Maç, benden mi önemli?
                Gibi en az 5-6 tane daha gelebilecek muhtemel cevap bulabiliriz.  Ama bizim zihnimizdekinin olma ihtimali  çok düşük olabilir.  Velev ki , hayır dediğimiz için bize kızıyor ve gönül koyuyorsa da bu onun benmerkezci yaklaşımının göstergesi olur.  Kaldı ki bazılarına evet bazılarına hayır dediğinizde de o bunun sizin tercihiniz olduğunu da zamanla kabul eder.
                Hayır cevabından önce nedeninizi de açıklamak, cevabın olumsuz etkisini azaltır. Mesela direkt “gelmek istemiyorum” yerine “ akşam için şöyle bir plan yapmıştım bu nedenle gelemeyeceğim” dediğinizde daha mantıklı ve olumlu bir hayır cevabı vermiş oluruz.
                Nedenini açıklamanıza rağmen ısrar gelebilir. Şayet ısrara rağmen istemediğiniz bir şeye evet derseniz, bundan sonrası için de “ ısrar edersem yapar” düşüncesini ona aşılamış oluruz.  Böylece arkadaşlarınızın daha fazla ısrar etmesine neden oluruz. Israrlarda da  yumuşak ve kararlı bir ifade ile aynı nedenleri ve cevabı vermemiz gerekiyor.  “ gerçekten canım istemiyor”.
                Tüm cevaplarınıza  rağmen ısrar ediliyorsa nadir de olsa erteleyici veya konuyu dağıtıcı cevaplar da verilebilir.  “bugün olmaz ama  yarın veya X gün sana eşlik edebilirim.”  “ bu arada senin  iş durumun ne oldu” 

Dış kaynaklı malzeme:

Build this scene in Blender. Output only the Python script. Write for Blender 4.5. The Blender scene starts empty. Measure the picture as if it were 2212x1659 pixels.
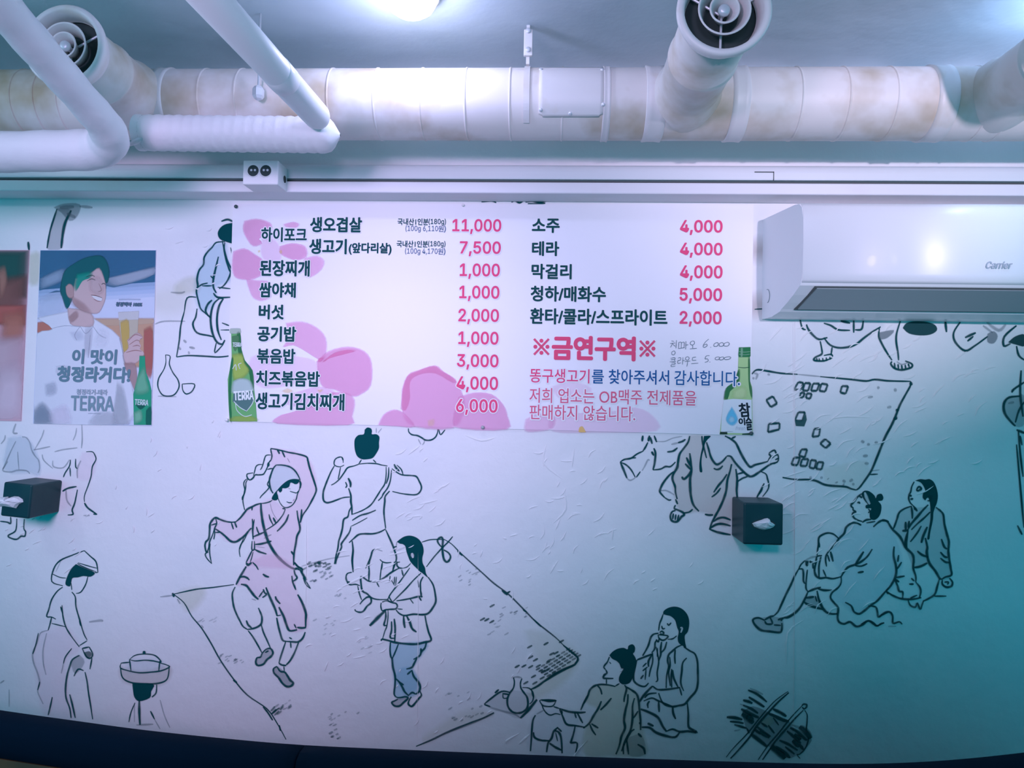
import bpy, bmesh, math, random
from mathutils import Vector, Matrix, noise
from mathutils.geometry import tessellate_polygon
random.seed(7)
SC = bpy.context.scene
COL = SC.collection
PI = math.pi

# ------------------------------------------------------------------ camera
YAW, PITCH, ROLL = math.radians(2.806), math.radians(1.298), math.radians(1.071)
FPX, CX, CY = 1597.0, 1106.0, 829.5
DIST, EYE = 2.5, 1.6                      # camera to mural wall (wall face is y = 0), eye height
_f = Vector((-math.sin(YAW), math.cos(YAW), 0)); _r = Vector((math.cos(YAW), math.sin(YAW), 0)); _u = Vector((0, 0, 1))
_f, _u = math.cos(PITCH)*_f + math.sin(PITCH)*_u, math.cos(PITCH)*_u - math.sin(PITCH)*_f
_r, _u = math.cos(ROLL)*_r + math.sin(ROLL)*_u, math.cos(ROLL)*_u - math.sin(ROLL)*_r
EYEP = Vector((0, -DIST, EYE))
cd = bpy.data.cameras.new('camera'); cam = bpy.data.objects.new('camera', cd); COL.objects.link(cam)
cd.sensor_fit = 'HORIZONTAL'; cd.sensor_width = 36; cd.lens = FPX/2212*36
cd.clip_start = .02
cam.matrix_world = Matrix(((_r.x, _u.x, -_f.x, 0), (_r.y, _u.y, -_f.y, -DIST), (_r.z, _u.z, -_f.z, EYE), (0, 0, 0, 1)))
SC.camera = cam

# ------------------------------------------------------------------ light
SC.view_settings.view_transform = 'Standard'; SC.view_settings.look = 'None'
SC.view_settings.gamma = 1; SC.view_settings.exposure = 0.0; SC.view_settings.use_curve_mapping = False
w = bpy.data.worlds.new('room_ambient'); SC.world = w; w.use_nodes = True
bg = w.node_tree.nodes['Background']; bg.inputs[0].default_value = (0.0, .74, 1.0, 1); bg.inputs[1].default_value = .57

def lamp(name, kind, loc, aim, energy, col, **kw):
    l = bpy.data.lights.new(name, kind); l.energy = energy; l.color = col
    for k, v in kw.items(): setattr(l, k, v)
    o = bpy.data.objects.new(name, l); COL.objects.link(o); o.location = loc
    if aim is not None:
        o.rotation_euler = (Vector(aim)-Vector(loc)).to_track_quat('-Z', 'Y').to_euler()
    return o
LIGHTS = (
    # unseen spots behind the viewer, added and aimed to shape the wall's brightness
    ('added_spot', 'SPOT', (-1.15, -2.9, 2.12), (-1.14, 0, 1.52), 250, (.81, .575, 1.0), dict(spot_size=math.radians(57), spot_blend=1.0, shadow_soft_size=.36)),
    ('added_spot', 'SPOT', (.05, -2.9, 2.22), (.0, 0, 1.74), 90, (.78, .60, 1.0), dict(spot_size=math.radians(51), spot_blend=1.0, shadow_soft_size=.16)),
    ('added_spot', 'SPOT', (1.6, -2.9, 2.30), (1.08, 0, 2.44), 215, (.88, .72, 1.0), dict(spot_size=math.radians(40), spot_blend=1.0, shadow_soft_size=.04)),
    # the round ceiling lamp at the top edge and its twin beyond the right edge
    ('globe_or_fill_light', 'POINT', (-.42, -.56, 2.58), None, 4.9, (.55, .56, 1.0), dict(shadow_soft_size=.04)),
    ('globe_or_fill_light', 'POINT', (1.5, -.5, 2.63), None, 5.8, (.42, .60, 1.0), dict(shadow_soft_size=.04)),
    ('added_spot', 'SPOT', (-.8, -2.9, 2.24), (.36, 0, 2.24), 74, (.92, .64, 1.0), dict(spot_size=math.radians(52), spot_blend=1.0, shadow_soft_size=.16)),  # added spot, aimed to brighten the conditioner's side and the banner
)
LIGHTS += (('globe_or_fill_light', 'POINT', (-2.35, -1.3, 2.58), None, 8, (.66, .78, 1.0), dict(shadow_soft_size=.05)),)  # unseen fill, added to lighten the ceiling at far left
for nm_, kd_, lo_, ai_, en_, co_, kw_ in LIGHTS: lamp(nm_, kd_, lo_, ai_, en_, co_, **kw_)

# ------------------------------------------------------------------ helpers
def ray(px, py):
    return _r*((px-CX)/FPX) + _u*((CY-py)/FPX) + _f
def W(px, py, d=0.0):                     # point of the photo on the plane d metres in front of the mural wall
    v = ray(px, py); t = (DIST-d)/v.y
    return EYEP + v*t
def Zp(px, py, z):                        # point of the photo on the level z
    v = ray(px, py); t = (z-EYE)/v.z
    return EYEP + v*t

def mat(name, col, rough=.6, metal=0.0, bump=0.0, bscale=40, var=None, vscale=6, coat=0.0, emit=0, spec=.5, detail=4, ramp=(.45, .7)):
    m = bpy.data.materials.new(name); m.use_nodes = True
    nt = m.node_tree; b = nt.nodes['Principled BSDF']
    b.inputs['Base Color'].default_value = (*col, 1); b.inputs['Roughness'].default_value = rough
    b.inputs['Metallic'].default_value = metal; b.inputs['Coat Weight'].default_value = coat
    b.inputs['Specular IOR Level'].default_value = spec
    tc = nt.nodes.new('ShaderNodeTexCoord')
    if var:
        n = nt.nodes.new('ShaderNodeTexNoise'); n.inputs['Scale'].default_value = vscale; n.inputs['Detail'].default_value = detail
        nt.links.new(tc.outputs['Object'], n.inputs['Vector'])
        r = nt.nodes.new('ShaderNodeValToRGB'); r.color_ramp.elements[0].position = ramp[0]; r.color_ramp.elements[1].position = ramp[1]
        r.color_ramp.elements[0].color = (*col, 1); r.color_ramp.elements[1].color = (*var, 1)
        nt.links.new(n.outputs['Fac'], r.inputs['Fac']); nt.links.new(r.outputs['Color'], b.inputs['Base Color'])
    if bump:
        n = nt.nodes.new('ShaderNodeTexNoise'); n.inputs['Scale'].default_value = bscale; n.inputs['Detail'].default_value = 6
        nt.links.new(tc.outputs['Object'], n.inputs['Vector'])
        bp = nt.nodes.new('ShaderNodeBump'); bp.inputs['Strength'].default_value = bump; bp.inputs['Distance'].default_value = .02
        nt.links.new(n.outputs['Fac'], bp.inputs['Height']); nt.links.new(bp.outputs['Normal'], b.inputs['Normal'])
    if emit:
        b.inputs['Emission Color'].default_value = (*col, 1); b.inputs['Emission Strength'].default_value = emit
    return m

def paint_mat(name, rough, coat=0.0, bump=0.0, bscale=8, spec=.3):
    """paint or print whose colour and cover are stored on the strokes themselves"""
    m = mat(name, (1, 1, 1), rough, bump=bump, bscale=bscale, coat=coat, spec=spec)
    nt = m.node_tree; b = nt.nodes['Principled BSDF']
    a = nt.nodes.new('ShaderNodeAttribute'); a.attribute_name = 'Col'
    nt.links.new(a.outputs['Color'], b.inputs['Base Color']); nt.links.new(a.outputs['Alpha'], b.inputs['Alpha'])
    return m

M = dict(
    wall=mat('embossed_wallpaper', (.86, .86, .86), .75, bump=.14, bscale=22, var=(.81, .83, .84), vscale=3),
    ceiling=mat('painted_ceiling', (.60, .70, .76), .85, bump=.25, bscale=9, var=(.52, .62, .68), vscale=2.5),
    duct=mat('painted_duct', (.82, .77, .74), .5, bump=.05, bscale=14, var=(.50, .40, .27), vscale=5, ramp=(.47, .72)),
    duct_clean=mat('painted_collar', (.80, .77, .76), .45, bump=.03, bscale=20, var=(.66, .58, .46), vscale=7, ramp=(.58, .8)),
    dark=mat('duct_throat', (.03, .05, .05), .8),
    pvc=mat('white_pipe_plastic', (.93, .92, .94), .4),
    wrap=mat('wrapped_pipe_tape', (.78, .78, .80), .55, bump=.12, bscale=30),
    trunk=mat('white_trunking', (.78, .80, .83), .28),
    ledge=mat('painted_ledge', (.80, .79, .82), .5, var=(.74, .70, .66), vscale=4, ramp=(.55, .8)),
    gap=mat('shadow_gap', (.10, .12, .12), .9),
    socket=mat('socket_plastic', (.80, .80, .80), .4),
    steel=mat('galvanised_steel', (.72, .74, .78), .4, metal=.3),
    ac=mat('white_ac_plastic', (.88, .88, .90), .34, coat=.05),
    acdark=mat('shaded_ac_louver', (.30, .36, .38), .4),  # white plastic darkened: the louver's shade is put into its colour
    vinyl=mat('banner_vinyl', (.88, .87, .90), .45),
    box=mat('dark_box_vinyl', (.006, .045, .055), .42, var=(.012, .06, .065), vscale=9, spec=.3),
    tissue=mat('white_tissue', (.86, .86, .88), .9, bump=.2, bscale=40),
    navy=mat('navy_upholstery', (.0015, .010, .022), .85, bump=.04, bscale=60, spec=.05),
    wood=mat('orange_brown_wood', (.16, .085, .035), .5, var=(.08, .06, .03), vscale=7, ramp=(.35, .65)),
    floor=mat('grey_floor_tile', (.10, .10, .11), .4, var=(.08, .08, .09)),
    globe=mat('lit_globe', (1, .98, .97), .4, emit=14),
    pinw=mat('white_pin', (.85, .85, .85), .3), pind=mat('dark_pin', (.05, .09, .09), .4),
    ping=mat('grey_pin', (.4, .42, .45), .4),
    mural=paint_mat('mural_charcoal_and_wash', .9, spec=.1),
    ink=paint_mat('banner_ink', .6, spec=.12),
    poster=paint_mat('glossy_poster_print', .16, coat=.5, bump=.06, bscale=5, spec=.5),
)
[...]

   Sonuç olarak, evet demek nasıl ki normal bir  cevap ise hayır demek de bir okadar normal bir cevaptır.  Yaptığımız şeylerden  ve yaşadığımız anlardan keyif almak istiyorsak benliğimizin  ve ruhumuzun sesini dinlemeliyiz. Ayrıca başkasını mutlu etmekten vazgeçmeli, herkesin kendi kendisine yetmesine fırsat sağlamalıyız.
 
Unutmayın, bazı “hayır” cevapları hayra neden olabilir.